Rows from a 3D scene dataset:

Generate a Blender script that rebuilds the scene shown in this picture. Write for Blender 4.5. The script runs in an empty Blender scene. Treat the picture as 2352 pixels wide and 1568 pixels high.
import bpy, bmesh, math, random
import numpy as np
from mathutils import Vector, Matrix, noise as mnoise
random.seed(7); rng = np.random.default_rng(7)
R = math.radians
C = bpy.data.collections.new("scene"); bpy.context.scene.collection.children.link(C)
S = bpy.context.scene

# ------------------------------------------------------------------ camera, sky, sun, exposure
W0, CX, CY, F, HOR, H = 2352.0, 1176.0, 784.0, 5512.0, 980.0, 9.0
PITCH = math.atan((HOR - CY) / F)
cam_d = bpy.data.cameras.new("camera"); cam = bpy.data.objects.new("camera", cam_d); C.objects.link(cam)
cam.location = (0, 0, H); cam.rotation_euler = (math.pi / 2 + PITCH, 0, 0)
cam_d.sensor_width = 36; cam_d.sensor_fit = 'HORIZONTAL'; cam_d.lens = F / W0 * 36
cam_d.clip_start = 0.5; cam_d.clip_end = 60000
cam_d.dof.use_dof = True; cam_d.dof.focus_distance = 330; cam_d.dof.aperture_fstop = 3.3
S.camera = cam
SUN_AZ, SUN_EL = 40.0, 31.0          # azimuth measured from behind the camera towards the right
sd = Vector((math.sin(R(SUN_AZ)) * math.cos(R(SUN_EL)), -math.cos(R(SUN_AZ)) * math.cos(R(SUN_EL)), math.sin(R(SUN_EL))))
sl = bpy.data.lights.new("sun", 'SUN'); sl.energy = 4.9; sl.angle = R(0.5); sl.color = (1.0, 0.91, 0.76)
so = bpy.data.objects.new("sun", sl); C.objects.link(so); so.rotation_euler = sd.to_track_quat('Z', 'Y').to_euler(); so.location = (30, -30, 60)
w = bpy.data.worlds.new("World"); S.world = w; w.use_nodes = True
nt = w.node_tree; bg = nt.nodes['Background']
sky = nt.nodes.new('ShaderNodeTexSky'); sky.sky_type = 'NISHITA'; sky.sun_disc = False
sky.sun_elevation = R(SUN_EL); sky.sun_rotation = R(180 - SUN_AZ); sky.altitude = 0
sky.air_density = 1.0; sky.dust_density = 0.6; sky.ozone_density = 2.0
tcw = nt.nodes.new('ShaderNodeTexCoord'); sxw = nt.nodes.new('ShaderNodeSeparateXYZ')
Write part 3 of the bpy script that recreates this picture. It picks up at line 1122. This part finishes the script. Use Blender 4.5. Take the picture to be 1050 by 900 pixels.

EXERCISE DETAILS:
Each entry above is to be set down again in exactly the same words.

ANSWER IN FULL:
Generate a Blender script that rebuilds the scene shown in this picture. Write for Blender 4.5. The script runs in an empty Blender scene. Treat the picture as 2352 pixels wide and 1568 pixels high.
import bpy, bmesh, math, random
import numpy as np
from mathutils import Vector, Matrix, noise as mnoise
random.seed(7); rng = np.random.default_rng(7)
R = math.radians
C = bpy.data.collections.new("scene"); bpy.context.scene.collection.children.link(C)
S = bpy.context.scene

# ------------------------------------------------------------------ camera, sky, sun, exposure
W0, CX, CY, F, HOR, H = 2352.0, 1176.0, 784.0, 5512.0, 980.0, 9.0
PITCH = math.atan((HOR - CY) / F)
cam_d = bpy.data.cameras.new("camera"); cam = bpy.data.objects.new("camera", cam_d); C.objects.link(cam)
cam.location = (0, 0, H); cam.rotation_euler = (math.pi / 2 + PITCH, 0, 0)
cam_d.sensor_width = 36; cam_d.sensor_fit = 'HORIZONTAL'; cam_d.lens = F / W0 * 36
cam_d.clip_start = 0.5; cam_d.clip_end = 60000
cam_d.dof.use_dof = True; cam_d.dof.focus_distance = 330; cam_d.dof.aperture_fstop = 3.3
S.camera = cam
SUN_AZ, SUN_EL = 40.0, 31.0          # azimuth measured from behind the camera towards the right
sd = Vector((math.sin(R(SUN_AZ)) * math.cos(R(SUN_EL)), -math.cos(R(SUN_AZ)) * math.cos(R(SUN_EL)), math.sin(R(SUN_EL))))
sl = bpy.data.lights.new("sun", 'SUN'); sl.energy = 4.9; sl.angle = R(0.5); sl.color = (1.0, 0.91, 0.76)
so = bpy.data.objects.new("sun", sl); C.objects.link(so); so.rotation_euler = sd.to_track_quat('Z', 'Y').to_euler(); so.location = (30, -30, 60)
w = bpy.data.worlds.new("World"); S.world = w; w.use_nodes = True
nt = w.node_tree; bg = nt.nodes['Background']
sky = nt.nodes.new('ShaderNodeTexSky'); sky.sky_type = 'NISHITA'; sky.sun_disc = False
sky.sun_elevation = R(SUN_EL); sky.sun_rotation = R(180 - SUN_AZ); sky.altitude = 0
sky.air_density = 1.0; sky.dust_density = 0.6; sky.ozone_density = 2.0
tcw = nt.nodes.new('ShaderNodeTexCoord'); sxw = nt.nodes.new('ShaderNodeSeparateXYZ')
Write part 3 of the bpy script that recreates this picture. It picks up at line 1122. This part finishes the script. Use Blender 4.5. Take the picture to be 1050 by 900 pixels.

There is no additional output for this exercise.